What China’s Push for An Alternative World Reserve Currency Means
Yesterday, after China called for a super-sovereign currency, the dollar slid as investors started seeing the writing on the wall. Specifically, the People’s Bank of China said the International Monetary Fund should manage part of members’ foreign-exchange reserves. See this.
“To prevent the deficiencies in the main reserve currency, there’s a need to create a new currency that’s delinked from the economies of the issuers,” the People’s Bank of China (PBOC) said in a review of the economy in 2008 released today. In March, the PBOC had urged the IMF to expand operations of its Special Drawing Rights currency (SDRs) and move toward a “super-sovereign reserve currency.”
The PBOC argues that the frequency and intensity of financial crises following the collapse of the Bretton Woods system suggests costs of the dollar-based system may have exceeded its benefits and that that the SDR could take on a key global role.
The PBOC statement comes a day after a top Communist Party research chief said that China should buy gold and U.S. real estate rather than Treasurys.
American officials and talking heads have attempted to downplay the irreversible trend of the dollar fading as the world’s reserve currency. They have argued that China is in a dollar trap. With trillions in dollars, they argue, China cannot let the dollar tank.
But as Marc Faber has pointed out, 2 trillion dollars in reserves isn’t really that much for a country with as many people as China has. And China long ago signaled that it was gradually moving out of dollars. The signals came in the form of (1) China moving out of long treasuries and into treasuries with a duration of 3 years or less, and (2) China using its reserves to buy commodities, instead of more dollars.
Nouriel Roubini argues:
The process that will lead – in the medium-long term – to a challenge of the US dollar as the major global reserve currency has started. The US creditors – the BRICs, the Gulf states and others – are becoming increasingly alarmed that the US will deal with its unsustainable fiscal path via inflation and debasement of the value of the dollar via depreciation. So they will not sit idly waiting for this to happen: they are already diversifying into gold, into resources (as China purchases mines and energy, mineral and commodity resources all over the world).
And the senior economist at the Federal Reserve Bank of Cleveland argued last month:
While SDRs may be declared an official international reserve asset today, they are not likely to become the world’s key international currency anytime soon.
In other words, as explained by Nouriel Roubini, the Fed economist he believes that the SDR may be declared the world reserve currency, but the current usefulness of the dollar as a highly liquid, international medium of exchange means that it won’t be replaced in the near future as the key unit of international trade.
Would the SDR be a Better Reserve Currency than the Dollar?
Given the IMF’s history of imposing draconian, destructive and anti-democratic measures on third world countries, I’m not sure that appointing the IMF as the issuer of the world reserve currency is a great idea.

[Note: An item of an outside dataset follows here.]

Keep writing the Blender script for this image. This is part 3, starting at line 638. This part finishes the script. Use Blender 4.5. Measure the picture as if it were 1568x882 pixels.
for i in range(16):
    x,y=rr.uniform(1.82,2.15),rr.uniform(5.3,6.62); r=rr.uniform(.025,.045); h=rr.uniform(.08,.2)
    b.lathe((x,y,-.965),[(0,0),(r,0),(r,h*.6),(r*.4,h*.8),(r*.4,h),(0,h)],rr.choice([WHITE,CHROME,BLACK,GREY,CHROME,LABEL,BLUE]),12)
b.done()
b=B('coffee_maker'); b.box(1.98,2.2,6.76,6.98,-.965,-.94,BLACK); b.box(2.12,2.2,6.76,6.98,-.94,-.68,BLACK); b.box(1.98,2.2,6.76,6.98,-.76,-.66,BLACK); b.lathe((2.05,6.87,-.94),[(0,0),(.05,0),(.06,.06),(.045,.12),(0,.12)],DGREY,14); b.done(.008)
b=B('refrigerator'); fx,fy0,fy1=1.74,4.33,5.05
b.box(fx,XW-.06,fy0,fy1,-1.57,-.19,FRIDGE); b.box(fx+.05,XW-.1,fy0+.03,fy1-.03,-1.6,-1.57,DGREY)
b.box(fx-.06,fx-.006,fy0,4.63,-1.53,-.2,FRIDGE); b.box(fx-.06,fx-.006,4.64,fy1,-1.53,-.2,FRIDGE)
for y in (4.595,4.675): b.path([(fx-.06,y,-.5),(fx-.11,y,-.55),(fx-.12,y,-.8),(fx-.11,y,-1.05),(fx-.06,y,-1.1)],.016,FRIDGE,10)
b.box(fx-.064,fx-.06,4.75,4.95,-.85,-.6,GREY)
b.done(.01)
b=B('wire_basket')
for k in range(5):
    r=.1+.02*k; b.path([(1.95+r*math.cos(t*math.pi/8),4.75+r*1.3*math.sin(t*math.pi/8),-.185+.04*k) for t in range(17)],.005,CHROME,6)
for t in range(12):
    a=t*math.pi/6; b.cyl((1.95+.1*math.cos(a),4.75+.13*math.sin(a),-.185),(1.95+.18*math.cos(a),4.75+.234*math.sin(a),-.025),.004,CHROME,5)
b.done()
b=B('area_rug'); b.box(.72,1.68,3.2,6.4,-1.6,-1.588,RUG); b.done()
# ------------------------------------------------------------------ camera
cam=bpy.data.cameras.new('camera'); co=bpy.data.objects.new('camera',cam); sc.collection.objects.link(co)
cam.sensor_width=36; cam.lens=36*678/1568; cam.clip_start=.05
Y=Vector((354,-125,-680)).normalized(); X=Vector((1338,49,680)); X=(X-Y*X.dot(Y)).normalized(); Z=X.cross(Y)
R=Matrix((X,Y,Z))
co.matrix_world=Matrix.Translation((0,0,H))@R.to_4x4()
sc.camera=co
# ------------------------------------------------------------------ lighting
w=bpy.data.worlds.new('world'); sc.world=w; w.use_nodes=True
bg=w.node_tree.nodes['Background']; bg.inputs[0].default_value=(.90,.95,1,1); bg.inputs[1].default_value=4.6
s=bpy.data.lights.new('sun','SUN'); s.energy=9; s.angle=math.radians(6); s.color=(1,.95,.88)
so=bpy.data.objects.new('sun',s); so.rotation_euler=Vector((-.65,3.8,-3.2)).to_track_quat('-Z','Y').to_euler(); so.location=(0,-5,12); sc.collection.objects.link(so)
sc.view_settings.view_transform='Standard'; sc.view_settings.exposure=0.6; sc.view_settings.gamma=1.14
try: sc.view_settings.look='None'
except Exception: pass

But to understand the big picture on SDRs, dollars and other potential reserve currencies and mediums of exchange, we have to take a step back and look at what money really is.
It should be remembered that money does not itself have to be a valuable commodity. Obviously, gold is a valuable commodity and can serve as money. And, in many ways, having a gold-backed currency is better than having a fiat currency.

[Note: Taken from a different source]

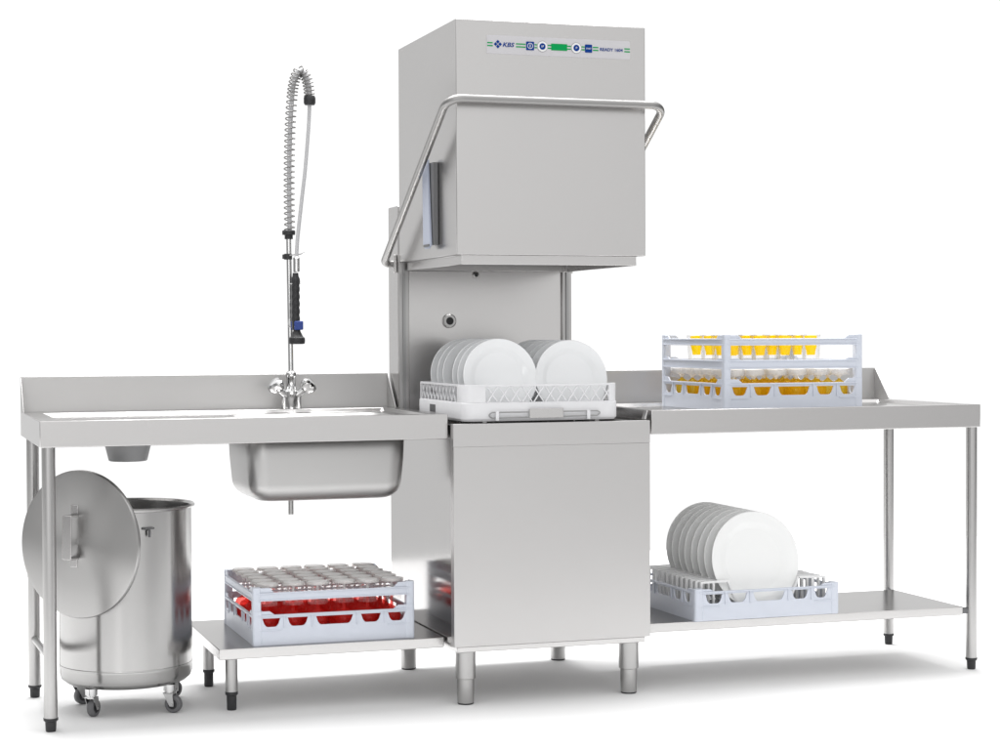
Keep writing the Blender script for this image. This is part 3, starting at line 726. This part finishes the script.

But in its most essential form, currency is solely a way to keep track of the exchange of goods and services. In other words, money is simply a way of keeping tally, a scoreboard, a record keeping system.
As such, money could be pegged to just about anything objective, such as the consumer price index (as long as it included food and energy) or – as China has proposed – a basket of 30 or so commodities.
In fact, there is no need for the U.S. or any other country to cede its sovereignty to a group of international bankers. On the other hand, there is no need for the rest of the world to be beholden to the dictatorial one-sidedness inherent in using the dollar as the world’s reserve currency.
Instead, money can be returned to its most minimalist function of being a neutral yardstick to measure goods and services exchanged. In other words, instead of being an instrument of financial warfare and oppression, money can return to its function simply as an objective tally of who owes who what for the good and services they have provided.
As Ellen Brown explains in her book Web of Debt (as summarized by Stephen Lendman):
A global currency is another proposal – one that creates more problems than it solves. The world “is not one nation or one region,” and who’s to be boss and in charge. Further, if all governments issued the same currency, “the global money supply (would be) vulnerable to irresponsible governments (issuing) too much.” Strong ones would end up dominating the weak, and national sovereignty would be weakened, perhaps ended. A “fully dollarized” world is a prescription for trouble enough to make scarcity “the order of the day.”
Rather than one currency, “a single global yardstick” is needed “against which governments can value their currencies – some independent measure (by) which merchants can negotiate their contracts and be sure of getting what they bargained for”…
National currencies “would become what (they) should have been all along – (contracts) or promise(s) to return value in goods and services of a certain worth, as measured against a universally recognized yardstick for determining value.”